**** Supplied material

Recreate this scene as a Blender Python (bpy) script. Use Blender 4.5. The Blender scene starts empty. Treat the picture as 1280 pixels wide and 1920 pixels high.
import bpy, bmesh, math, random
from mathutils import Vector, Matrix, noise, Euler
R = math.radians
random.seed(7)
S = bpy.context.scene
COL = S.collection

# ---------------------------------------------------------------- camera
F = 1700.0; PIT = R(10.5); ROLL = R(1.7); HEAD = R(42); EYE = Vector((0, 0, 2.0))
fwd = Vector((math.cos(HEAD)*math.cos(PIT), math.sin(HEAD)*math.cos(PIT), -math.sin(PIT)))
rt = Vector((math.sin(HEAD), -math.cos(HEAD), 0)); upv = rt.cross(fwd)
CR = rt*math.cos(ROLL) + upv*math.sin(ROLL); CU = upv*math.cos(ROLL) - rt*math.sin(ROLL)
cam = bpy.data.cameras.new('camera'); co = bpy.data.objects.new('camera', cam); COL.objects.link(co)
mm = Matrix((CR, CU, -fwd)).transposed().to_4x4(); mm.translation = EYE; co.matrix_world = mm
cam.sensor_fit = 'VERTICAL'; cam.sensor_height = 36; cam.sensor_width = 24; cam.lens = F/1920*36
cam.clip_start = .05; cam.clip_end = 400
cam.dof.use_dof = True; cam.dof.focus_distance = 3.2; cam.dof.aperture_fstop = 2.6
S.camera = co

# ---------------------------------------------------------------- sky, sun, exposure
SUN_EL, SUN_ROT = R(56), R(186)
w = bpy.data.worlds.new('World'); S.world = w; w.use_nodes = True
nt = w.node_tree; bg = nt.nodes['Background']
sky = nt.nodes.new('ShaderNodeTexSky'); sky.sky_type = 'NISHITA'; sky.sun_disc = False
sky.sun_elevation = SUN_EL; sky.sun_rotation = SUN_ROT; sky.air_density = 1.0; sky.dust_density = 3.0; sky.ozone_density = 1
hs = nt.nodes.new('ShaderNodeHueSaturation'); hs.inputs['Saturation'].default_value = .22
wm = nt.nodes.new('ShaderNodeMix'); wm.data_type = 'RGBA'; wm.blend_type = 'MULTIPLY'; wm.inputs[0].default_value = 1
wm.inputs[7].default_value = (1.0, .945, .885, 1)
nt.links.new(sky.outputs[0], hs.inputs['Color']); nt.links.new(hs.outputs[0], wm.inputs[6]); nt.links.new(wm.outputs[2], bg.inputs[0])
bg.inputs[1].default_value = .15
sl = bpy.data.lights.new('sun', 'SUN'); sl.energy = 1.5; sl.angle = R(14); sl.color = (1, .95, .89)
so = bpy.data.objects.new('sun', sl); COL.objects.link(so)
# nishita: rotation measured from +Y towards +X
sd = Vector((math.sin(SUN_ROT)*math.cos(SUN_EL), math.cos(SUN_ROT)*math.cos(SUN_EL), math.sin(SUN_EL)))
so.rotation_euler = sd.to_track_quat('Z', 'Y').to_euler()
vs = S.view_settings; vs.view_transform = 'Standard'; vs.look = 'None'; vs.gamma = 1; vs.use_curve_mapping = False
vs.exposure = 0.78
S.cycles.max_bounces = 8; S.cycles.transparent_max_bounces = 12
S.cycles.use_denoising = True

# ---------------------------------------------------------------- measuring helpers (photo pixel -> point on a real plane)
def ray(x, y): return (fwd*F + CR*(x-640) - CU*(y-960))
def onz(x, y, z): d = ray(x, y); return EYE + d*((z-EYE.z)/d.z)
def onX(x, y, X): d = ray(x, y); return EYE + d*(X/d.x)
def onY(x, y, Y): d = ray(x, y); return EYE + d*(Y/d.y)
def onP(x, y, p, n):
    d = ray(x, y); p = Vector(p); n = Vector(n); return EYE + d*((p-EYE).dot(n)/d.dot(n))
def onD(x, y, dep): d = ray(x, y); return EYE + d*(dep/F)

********

_Short problem_.
Exactly how many lines of the material contain the word "scene"? Write the number alone.

_Task output_.
2